_WRITTEN INSTRUCTION_. From the data that follows, print exactly the lines starting at the one containing "Continue the Blender" and ending at the one containing "M['fireweed'] = leafmat('pink"; include both of them and nothing more.

_DATA IN THIS EXERCISE_.
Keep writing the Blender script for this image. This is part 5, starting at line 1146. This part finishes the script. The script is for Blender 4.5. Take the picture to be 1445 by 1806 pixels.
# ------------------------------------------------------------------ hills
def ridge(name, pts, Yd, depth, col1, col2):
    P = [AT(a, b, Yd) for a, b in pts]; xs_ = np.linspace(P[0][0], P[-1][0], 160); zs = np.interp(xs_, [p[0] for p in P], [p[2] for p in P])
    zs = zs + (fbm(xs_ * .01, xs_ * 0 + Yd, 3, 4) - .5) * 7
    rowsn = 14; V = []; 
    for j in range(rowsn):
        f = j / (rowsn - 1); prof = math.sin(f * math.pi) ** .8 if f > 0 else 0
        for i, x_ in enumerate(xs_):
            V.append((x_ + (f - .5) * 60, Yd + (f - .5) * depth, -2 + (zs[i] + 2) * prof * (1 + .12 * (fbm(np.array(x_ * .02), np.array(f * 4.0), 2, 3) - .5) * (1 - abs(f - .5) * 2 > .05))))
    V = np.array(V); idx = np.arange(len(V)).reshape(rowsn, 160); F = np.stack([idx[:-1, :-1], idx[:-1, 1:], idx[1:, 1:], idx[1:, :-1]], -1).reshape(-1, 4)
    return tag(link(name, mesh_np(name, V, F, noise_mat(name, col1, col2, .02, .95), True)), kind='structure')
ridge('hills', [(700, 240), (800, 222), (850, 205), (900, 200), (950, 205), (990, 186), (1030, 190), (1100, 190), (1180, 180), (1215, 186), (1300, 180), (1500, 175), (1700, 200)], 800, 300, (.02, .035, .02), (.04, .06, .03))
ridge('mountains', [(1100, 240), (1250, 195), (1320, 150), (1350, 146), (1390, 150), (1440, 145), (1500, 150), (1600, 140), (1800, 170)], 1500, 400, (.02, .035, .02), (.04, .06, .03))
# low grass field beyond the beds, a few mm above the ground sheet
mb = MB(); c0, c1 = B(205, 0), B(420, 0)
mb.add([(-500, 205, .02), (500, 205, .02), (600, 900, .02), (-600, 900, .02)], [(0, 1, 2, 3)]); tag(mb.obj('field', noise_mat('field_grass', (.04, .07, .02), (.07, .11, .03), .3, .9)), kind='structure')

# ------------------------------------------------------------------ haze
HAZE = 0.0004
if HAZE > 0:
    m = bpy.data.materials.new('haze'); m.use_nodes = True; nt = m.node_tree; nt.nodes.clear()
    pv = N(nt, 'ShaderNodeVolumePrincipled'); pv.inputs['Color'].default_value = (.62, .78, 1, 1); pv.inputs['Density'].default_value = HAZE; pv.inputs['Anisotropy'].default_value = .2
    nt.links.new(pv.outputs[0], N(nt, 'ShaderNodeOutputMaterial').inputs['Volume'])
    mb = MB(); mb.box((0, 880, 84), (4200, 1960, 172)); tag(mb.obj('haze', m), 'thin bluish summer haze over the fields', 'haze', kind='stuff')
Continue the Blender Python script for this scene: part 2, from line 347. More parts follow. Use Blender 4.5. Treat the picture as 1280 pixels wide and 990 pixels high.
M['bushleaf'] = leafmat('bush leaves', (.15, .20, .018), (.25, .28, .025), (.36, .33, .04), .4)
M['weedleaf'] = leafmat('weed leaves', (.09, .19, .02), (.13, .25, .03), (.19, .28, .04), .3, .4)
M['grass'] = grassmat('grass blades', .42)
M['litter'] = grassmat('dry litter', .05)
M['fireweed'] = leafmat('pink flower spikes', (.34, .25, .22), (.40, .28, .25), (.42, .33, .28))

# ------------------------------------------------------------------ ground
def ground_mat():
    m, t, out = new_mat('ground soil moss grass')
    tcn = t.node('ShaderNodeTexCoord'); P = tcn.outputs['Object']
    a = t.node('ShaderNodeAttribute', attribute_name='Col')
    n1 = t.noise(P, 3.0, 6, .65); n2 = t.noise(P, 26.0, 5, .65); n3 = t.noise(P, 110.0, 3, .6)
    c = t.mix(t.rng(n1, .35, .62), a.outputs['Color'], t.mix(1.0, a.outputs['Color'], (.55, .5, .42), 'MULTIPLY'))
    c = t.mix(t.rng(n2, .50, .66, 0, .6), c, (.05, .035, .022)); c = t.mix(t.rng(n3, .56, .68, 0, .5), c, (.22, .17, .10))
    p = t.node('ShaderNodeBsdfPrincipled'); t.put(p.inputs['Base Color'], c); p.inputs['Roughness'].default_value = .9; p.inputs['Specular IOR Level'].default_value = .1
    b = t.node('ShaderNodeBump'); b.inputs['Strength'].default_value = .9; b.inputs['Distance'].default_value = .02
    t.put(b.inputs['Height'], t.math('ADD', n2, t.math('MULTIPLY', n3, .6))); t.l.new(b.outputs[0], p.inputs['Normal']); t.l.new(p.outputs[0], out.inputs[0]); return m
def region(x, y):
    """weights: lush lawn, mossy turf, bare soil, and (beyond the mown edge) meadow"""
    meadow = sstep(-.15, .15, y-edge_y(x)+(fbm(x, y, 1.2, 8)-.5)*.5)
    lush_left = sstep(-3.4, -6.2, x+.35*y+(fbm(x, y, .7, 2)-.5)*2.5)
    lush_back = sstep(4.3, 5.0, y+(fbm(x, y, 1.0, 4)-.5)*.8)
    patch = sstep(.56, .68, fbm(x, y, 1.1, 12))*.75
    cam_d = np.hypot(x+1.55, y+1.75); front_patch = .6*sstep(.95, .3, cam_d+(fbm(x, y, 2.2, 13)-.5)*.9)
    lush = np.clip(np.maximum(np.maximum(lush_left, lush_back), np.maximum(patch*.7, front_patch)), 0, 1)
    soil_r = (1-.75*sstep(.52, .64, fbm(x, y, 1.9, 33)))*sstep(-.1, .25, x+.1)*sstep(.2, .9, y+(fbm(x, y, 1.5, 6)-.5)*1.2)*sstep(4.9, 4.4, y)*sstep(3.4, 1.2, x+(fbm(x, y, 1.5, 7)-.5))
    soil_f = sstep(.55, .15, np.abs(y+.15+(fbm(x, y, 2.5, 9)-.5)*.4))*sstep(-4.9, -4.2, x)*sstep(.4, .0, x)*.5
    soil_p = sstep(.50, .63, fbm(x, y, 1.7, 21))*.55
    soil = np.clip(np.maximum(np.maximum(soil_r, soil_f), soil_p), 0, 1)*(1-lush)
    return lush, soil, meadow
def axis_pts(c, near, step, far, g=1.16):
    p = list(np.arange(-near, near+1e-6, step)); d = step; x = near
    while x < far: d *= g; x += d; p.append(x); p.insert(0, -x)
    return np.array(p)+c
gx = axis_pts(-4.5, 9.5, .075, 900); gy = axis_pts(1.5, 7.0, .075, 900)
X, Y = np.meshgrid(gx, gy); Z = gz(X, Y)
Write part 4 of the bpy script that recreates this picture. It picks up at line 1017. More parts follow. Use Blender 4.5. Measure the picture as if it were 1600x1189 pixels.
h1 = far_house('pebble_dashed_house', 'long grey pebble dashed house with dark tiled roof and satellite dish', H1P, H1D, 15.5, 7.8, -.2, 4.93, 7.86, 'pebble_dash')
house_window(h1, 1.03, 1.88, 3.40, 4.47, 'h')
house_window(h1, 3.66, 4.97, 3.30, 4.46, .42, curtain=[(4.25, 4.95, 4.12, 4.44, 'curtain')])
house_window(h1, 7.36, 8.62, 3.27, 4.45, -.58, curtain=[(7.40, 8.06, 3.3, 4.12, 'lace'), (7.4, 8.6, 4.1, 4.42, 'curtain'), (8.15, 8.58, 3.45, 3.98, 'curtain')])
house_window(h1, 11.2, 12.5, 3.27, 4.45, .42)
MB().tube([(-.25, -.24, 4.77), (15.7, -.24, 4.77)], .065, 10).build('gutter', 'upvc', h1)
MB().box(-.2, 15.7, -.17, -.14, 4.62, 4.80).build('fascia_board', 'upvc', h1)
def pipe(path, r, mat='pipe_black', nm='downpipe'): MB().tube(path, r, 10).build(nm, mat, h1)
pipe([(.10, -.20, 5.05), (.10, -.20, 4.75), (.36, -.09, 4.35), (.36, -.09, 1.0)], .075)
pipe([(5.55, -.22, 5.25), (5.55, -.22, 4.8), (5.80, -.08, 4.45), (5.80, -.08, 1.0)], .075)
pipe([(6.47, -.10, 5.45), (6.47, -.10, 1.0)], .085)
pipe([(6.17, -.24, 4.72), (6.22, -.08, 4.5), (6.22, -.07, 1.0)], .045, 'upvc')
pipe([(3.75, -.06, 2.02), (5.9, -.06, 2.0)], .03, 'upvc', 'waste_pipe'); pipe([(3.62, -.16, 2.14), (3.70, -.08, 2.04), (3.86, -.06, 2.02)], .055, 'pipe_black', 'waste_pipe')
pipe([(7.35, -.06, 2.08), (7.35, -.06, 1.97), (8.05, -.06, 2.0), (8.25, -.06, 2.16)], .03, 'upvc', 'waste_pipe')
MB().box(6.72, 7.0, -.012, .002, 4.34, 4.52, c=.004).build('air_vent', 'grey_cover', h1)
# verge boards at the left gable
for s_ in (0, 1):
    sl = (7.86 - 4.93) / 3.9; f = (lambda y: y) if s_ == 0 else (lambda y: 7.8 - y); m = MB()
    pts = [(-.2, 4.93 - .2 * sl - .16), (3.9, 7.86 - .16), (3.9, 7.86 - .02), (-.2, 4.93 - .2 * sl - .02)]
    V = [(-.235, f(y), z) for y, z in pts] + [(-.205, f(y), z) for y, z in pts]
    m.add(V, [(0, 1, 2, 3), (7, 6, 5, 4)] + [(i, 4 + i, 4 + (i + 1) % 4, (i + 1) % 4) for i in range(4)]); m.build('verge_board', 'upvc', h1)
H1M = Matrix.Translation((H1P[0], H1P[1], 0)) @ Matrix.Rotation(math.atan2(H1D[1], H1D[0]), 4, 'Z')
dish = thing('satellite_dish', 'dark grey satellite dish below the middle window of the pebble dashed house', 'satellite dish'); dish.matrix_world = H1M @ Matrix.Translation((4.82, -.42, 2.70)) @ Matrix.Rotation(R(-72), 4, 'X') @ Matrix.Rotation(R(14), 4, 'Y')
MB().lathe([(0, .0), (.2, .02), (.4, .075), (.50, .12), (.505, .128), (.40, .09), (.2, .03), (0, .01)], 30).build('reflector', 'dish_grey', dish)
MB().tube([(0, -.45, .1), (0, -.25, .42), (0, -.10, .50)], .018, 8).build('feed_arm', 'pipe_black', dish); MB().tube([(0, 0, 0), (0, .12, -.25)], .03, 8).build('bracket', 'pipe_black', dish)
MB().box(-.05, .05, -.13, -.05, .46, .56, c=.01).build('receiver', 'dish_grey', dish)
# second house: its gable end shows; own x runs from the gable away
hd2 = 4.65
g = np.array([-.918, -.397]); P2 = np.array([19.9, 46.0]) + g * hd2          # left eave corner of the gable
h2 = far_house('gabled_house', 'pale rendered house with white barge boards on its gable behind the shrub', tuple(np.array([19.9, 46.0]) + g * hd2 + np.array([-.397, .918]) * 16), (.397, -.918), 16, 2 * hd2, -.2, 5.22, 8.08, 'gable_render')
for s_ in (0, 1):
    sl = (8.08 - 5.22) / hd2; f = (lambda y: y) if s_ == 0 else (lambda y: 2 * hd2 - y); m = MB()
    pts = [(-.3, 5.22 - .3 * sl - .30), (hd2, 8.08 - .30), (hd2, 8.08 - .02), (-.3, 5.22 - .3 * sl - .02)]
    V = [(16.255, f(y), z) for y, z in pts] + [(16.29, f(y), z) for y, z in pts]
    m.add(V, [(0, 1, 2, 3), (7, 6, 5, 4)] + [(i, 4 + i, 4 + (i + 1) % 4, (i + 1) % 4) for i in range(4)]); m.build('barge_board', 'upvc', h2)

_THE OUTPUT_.
Continue the Blender Python script for this scene: part 2, from line 347. More parts follow. Use Blender 4.5. Treat the picture as 1280 pixels wide and 990 pixels high.
M['bushleaf'] = leafmat('bush leaves', (.15, .20, .018), (.25, .28, .025), (.36, .33, .04), .4)
M['weedleaf'] = leafmat('weed leaves', (.09, .19, .02), (.13, .25, .03), (.19, .28, .04), .3, .4)
M['grass'] = grassmat('grass blades', .42)
M['litter'] = grassmat('dry litter', .05)
M['fireweed'] = leafmat('pink flower spikes', (.34, .25, .22), (.40, .28, .25), (.42, .33, .28))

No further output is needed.